* Begin *

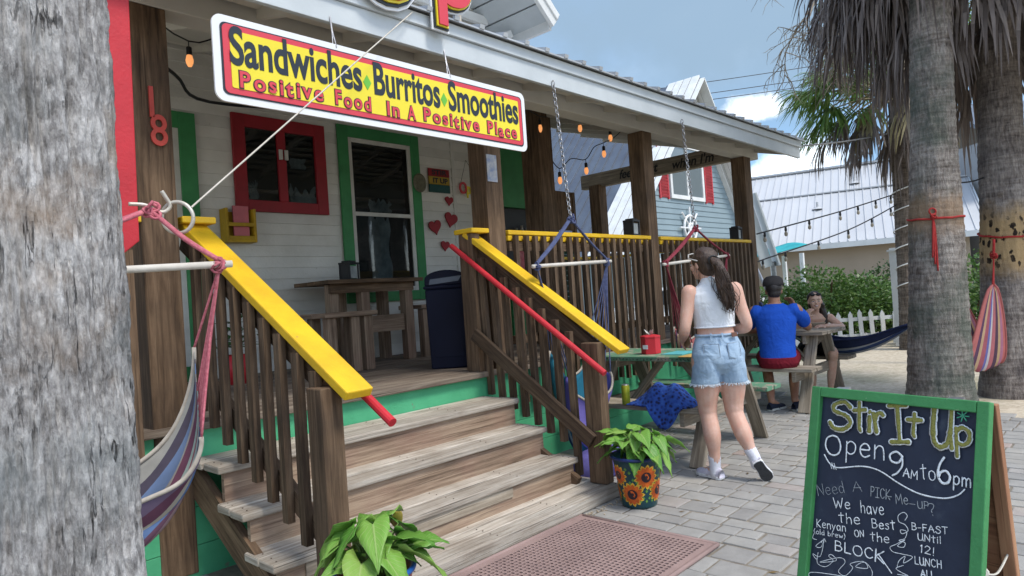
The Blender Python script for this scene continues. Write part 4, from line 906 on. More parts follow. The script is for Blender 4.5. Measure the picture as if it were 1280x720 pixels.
for s, a0, b0, a1, b1, h, cp in title:
    st = crnd.getstate(); write(mo, s, a0+.010, b0-.006, a1-.010, b1-.006, h-.012, .0195, .0009, cp); crnd.setstate(st); write(mi_, s, a0+.010, b0-.006, a1-.010, b1-.006, h-.012, .0125, .0022, cp)
mo.build('title_outline', CW, T, smooth=True); mi_.build('title_fill', CO, T, smooth=True)
W = [('O', .064, .2247, .121, .2153, .0647, 1, .0052), ('pen', .1331, .2133, .2642, .2077, .0416, .62, .0046), ('9', .2825, .2484, .329, .243, .0677, 1, .0058), ('AM', .324, .2466, .3668, .2468, .0255, 1, .003), ('to', .3775, .2447, .4181, .2393, .0416, .95, .003), ('6', .4249, .2478, .4615, .2421, .0719, 1, .0078), ('pm', .4654, .2414, .5127, .2397, .0237, .62, .0034),
('We', .1073, .39, .1642, .3797, .0321, 1, .0028), ('have', .2, .3835, .2741, .3719, .0364, 1, .0026), ('the', .1293, .43, .2003, .4194, .0312, 1, .0026), ('Best', .2395, .4196, .3112, .4067, .0268, 1, .0026), ('Kenyan', .0508, .464, .1548, .4532, .0252, 1, .0024), ('(old brew)', .043, .4868, .155, .475, .0150, 1, .002), ('ON', .1859, .4599, .2167, .4536, .0203, 1, .0024), ('the', .2375, .4575, .2959, .4507, .0265, 1, .0026), ('BLOC', .1211, .5193, .2486, .5104, .0298, 1, .0034), ('K', .2536, .5134, .2841, .5132, .0349, 1, .0042), ('B-FAST', .3593, .3939, .4589, .3817, .0191, 1, .0024), ('UNtil', .3781, .4177, .4423, .4113, .0189, 1, .0024), ('12!', .3864, .4493, .4261, .4489, .0216, 1, .0024), ('LUNCH', .3738, .4867, .448, .4778, .0208, 1, .0026), ('ALL', .3927, .5187, .4317, .5131, .0213, 1, .0026), ('DAY', .3927, .55, .44, .545, .0213, 1, .0026)]
G['D'] = (.62, [S_((.06, 1), (.06, 0)), C_((.06, 1), (.42, .9), (.58, .5), (.42, .1), (.06, 0))]); G['Y'] = (.56, [S_((.02, 1), (.28, .5)), S_((.56, 1), (.28, .5), (.26, 0))])
m = MB()
for s, a0, b0, a1, b1, h, cp, wd in W: write(m, s, a0, b0, a1, b1, h, wd, .001, cp)
def free(pts, wd): stroke(m, [V((q.x, q.y)) for q in cat([(a, b, 0) for a, b in pts], 6)], wd, .001+crnd.random()*.0005)
free([(.0587, .2255), (.0824, .252), (.1144, .2586), (.1929, .2399), (.2501, .243), (.315, .2698), (.3759, .2869), (.4405, .2854), (.4783, .2692), (.4961, .2495)], .0042)
free([(.3381, .3719), (.3439, .3575), (.3323, .3506), (.3174, .3638), (.3208, .3806), (.339, .3848), (.3487, .3996), (.3319, .4127), (.3268, .4031), (.3445, .4029), (.3414, .4232), (.3243, .4342), (.3422, .4359), (.3387, .4498), (.3209, .4504), (.3417, .4274), (.3162, .4473), (.2989, .4608), (.3087, .4712), (.3356, .4701), (.3663, .4698), (.3416, .4941), (.3447, .4739), (.3281, .4916), (.3248, .5098), (.342, .5004), (.3207, .5153), (.339, .5226), (.3568, .5257), (.3262, .5309)], .0018)
free([(.0839, .494), (.0662, .5107), (.0538, .5261), (.0729, .5233), (.0815, .497), (.0727, .552), (.045, .5527), (.0602, .5652), (.0636, .5426), (.0639, .576), (.0942, .5789), (.1187, .5528), (.1019, .5436), (.1119, .536), (.129, .5498), (.0718, .5713), (.1385, .5378), (.1598, .5454), (.1394, .5792), (.1631, .5857), (.186, .5559), (.1776, .5448), (.2184, .5259), (.2341, .5414), (.1954, .5486), (.2233, .5267), (.2488, .5459), (.2461, .5733)], .0017)
free([(.0716, .5092), (.0813, .4947), (.0885, .5023)], .002); free([(.0533, .6412), (.0433, .6123), (.1783, .5856)], .002); free([(.2638, .4905), (.3084, .5329)], .0032); free([(.0429, .4879), (.0404, .5031), (.0545, .5042)], .0018)
for k in range(3): free([(.08+k*.008, .248), (.09+k*.008, .266)], .0025)
m.build('chalk_writing', CW, T, smooth=True)
m = MB()
for s, a0, b0, a1, b1, h, cp, wd in [('Need', .0472, .3644, .1423, .3335, .0364, 1, .0016), ('A', .1685, .3242, .1998, .3167, .0302, 1, .0018), ('PICK', .2277, .3256, .2894, .3222, .0295, 1, .0022), ('-', .282, .3262, .2945, .3257, .0255, 1, .002), ('Me', .3084, .3314, .3449, .3245, .0294, 1, .0022), ('-', .3475, .3289, .3658, .3278, .0172, 1, .002), ('UP', .3727, .329, .4044, .3243, .0204, 1, .002), ('?', .4076, .3423, .4267, .3356, .0328, 1, .002)]: write(m, s, a0, b0, a1, b1, h, wd, .001, cp)
m.build('faint_writing', chalk('grey_chalk', (.36, .39, .41)), T, smooth=True)
m = MB()
for k in range(7):
    a = k*.9; c = (.4824, .0457); stroke(m, [V((c[0]+math.cos(a)*r_*.016, c[1]+math.sin(a)*r_*.016)) for r_ in (.15, .5, 1)], .0035, .001+k*.0002)
m.build('chalk_flower', CG, T, smooth=True)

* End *

REQUEST
Return each line exactly as written. Any picture gets left out.

FINAL ANSWER
The Blender Python script for this scene continues. Write part 4, from line 906 on. More parts follow. The script is for Blender 4.5. Measure the picture as if it were 1280x720 pixels.
for s, a0, b0, a1, b1, h, cp in title:
    st = crnd.getstate(); write(mo, s, a0+.010, b0-.006, a1-.010, b1-.006, h-.012, .0195, .0009, cp); crnd.setstate(st); write(mi_, s, a0+.010, b0-.006, a1-.010, b1-.006, h-.012, .0125, .0022, cp)
mo.build('title_outline', CW, T, smooth=True); mi_.build('title_fill', CO, T, smooth=True)
W = [('O', .064, .2247, .121, .2153, .0647, 1, .0052), ('pen', .1331, .2133, .2642, .2077, .0416, .62, .0046), ('9', .2825, .2484, .329, .243, .0677, 1, .0058), ('AM', .324, .2466, .3668, .2468, .0255, 1, .003), ('to', .3775, .2447, .4181, .2393, .0416, .95, .003), ('6', .4249, .2478, .4615, .2421, .0719, 1, .0078), ('pm', .4654, .2414, .5127, .2397, .0237, .62, .0034),
('We', .1073, .39, .1642, .3797, .0321, 1, .0028), ('have', .2, .3835, .2741, .3719, .0364, 1, .0026), ('the', .1293, .43, .2003, .4194, .0312, 1, .0026), ('Best', .2395, .4196, .3112, .4067, .0268, 1, .0026), ('Kenyan', .0508, .464, .1548, .4532, .0252, 1, .0024), ('(old brew)', .043, .4868, .155, .475, .0150, 1, .002), ('ON', .1859, .4599, .2167, .4536, .0203, 1, .0024), ('the', .2375, .4575, .2959, .4507, .0265, 1, .0026), ('BLOC', .1211, .5193, .2486, .5104, .0298, 1, .0034), ('K', .2536, .5134, .2841, .5132, .0349, 1, .0042), ('B-FAST', .3593, .3939, .4589, .3817, .0191, 1, .0024), ('UNtil', .3781, .4177, .4423, .4113, .0189, 1, .0024), ('12!', .3864, .4493, .4261, .4489, .0216, 1, .0024), ('LUNCH', .3738, .4867, .448, .4778, .0208, 1, .0026), ('ALL', .3927, .5187, .4317, .5131, .0213, 1, .0026), ('DAY', .3927, .55, .44, .545, .0213, 1, .0026)]
G['D'] = (.62, [S_((.06, 1), (.06, 0)), C_((.06, 1), (.42, .9), (.58, .5), (.42, .1), (.06, 0))]); G['Y'] = (.56, [S_((.02, 1), (.28, .5)), S_((.56, 1), (.28, .5), (.26, 0))])
m = MB()
for s, a0, b0, a1, b1, h, cp, wd in W: write(m, s, a0, b0, a1, b1, h, wd, .001, cp)
def free(pts, wd): stroke(m, [V((q.x, q.y)) for q in cat([(a, b, 0) for a, b in pts], 6)], wd, .001+crnd.random()*.0005)
free([(.0587, .2255), (.0824, .252), (.1144, .2586), (.1929, .2399), (.2501, .243), (.315, .2698), (.3759, .2869), (.4405, .2854), (.4783, .2692), (.4961, .2495)], .0042)
free([(.3381, .3719), (.3439, .3575), (.3323, .3506), (.3174, .3638), (.3208, .3806), (.339, .3848), (.3487, .3996), (.3319, .4127), (.3268, .4031), (.3445, .4029), (.3414, .4232), (.3243, .4342), (.3422, .4359), (.3387, .4498), (.3209, .4504), (.3417, .4274), (.3162, .4473), (.2989, .4608), (.3087, .4712), (.3356, .4701), (.3663, .4698), (.3416, .4941), (.3447, .4739), (.3281, .4916), (.3248, .5098), (.342, .5004), (.3207, .5153), (.339, .5226), (.3568, .5257), (.3262, .5309)], .0018)
free([(.0839, .494), (.0662, .5107), (.0538, .5261), (.0729, .5233), (.0815, .497), (.0727, .552), (.045, .5527), (.0602, .5652), (.0636, .5426), (.0639, .576), (.0942, .5789), (.1187, .5528), (.1019, .5436), (.1119, .536), (.129, .5498), (.0718, .5713), (.1385, .5378), (.1598, .5454), (.1394, .5792), (.1631, .5857), (.186, .5559), (.1776, .5448), (.2184, .5259), (.2341, .5414), (.1954, .5486), (.2233, .5267), (.2488, .5459), (.2461, .5733)], .0017)
free([(.0716, .5092), (.0813, .4947), (.0885, .5023)], .002); free([(.0533, .6412), (.0433, .6123), (.1783, .5856)], .002); free([(.2638, .4905), (.3084, .5329)], .0032); free([(.0429, .4879), (.0404, .5031), (.0545, .5042)], .0018)
for k in range(3): free([(.08+k*.008, .248), (.09+k*.008, .266)], .0025)
m.build('chalk_writing', CW, T, smooth=True)
m = MB()
for s, a0, b0, a1, b1, h, cp, wd in [('Need', .0472, .3644, .1423, .3335, .0364, 1, .0016), ('A', .1685, .3242, .1998, .3167, .0302, 1, .0018), ('PICK', .2277, .3256, .2894, .3222, .0295, 1, .0022), ('-', .282, .3262, .2945, .3257, .0255, 1, .002), ('Me', .3084, .3314, .3449, .3245, .0294, 1, .0022), ('-', .3475, .3289, .3658, .3278, .0172, 1, .002), ('UP', .3727, .329, .4044, .3243, .0204, 1, .002), ('?', .4076, .3423, .4267, .3356, .0328, 1, .002)]: write(m, s, a0, b0, a1, b1, h, wd, .001, cp)
m.build('faint_writing', chalk('grey_chalk', (.36, .39, .41)), T, smooth=True)
m = MB()
for k in range(7):
    a = k*.9; c = (.4824, .0457); stroke(m, [V((c[0]+math.cos(a)*r_*.016, c[1]+math.sin(a)*r_*.016)) for r_ in (.15, .5, 1)], .0035, .001+k*.0002)
m.build('chalk_flower', CG, T, smooth=True)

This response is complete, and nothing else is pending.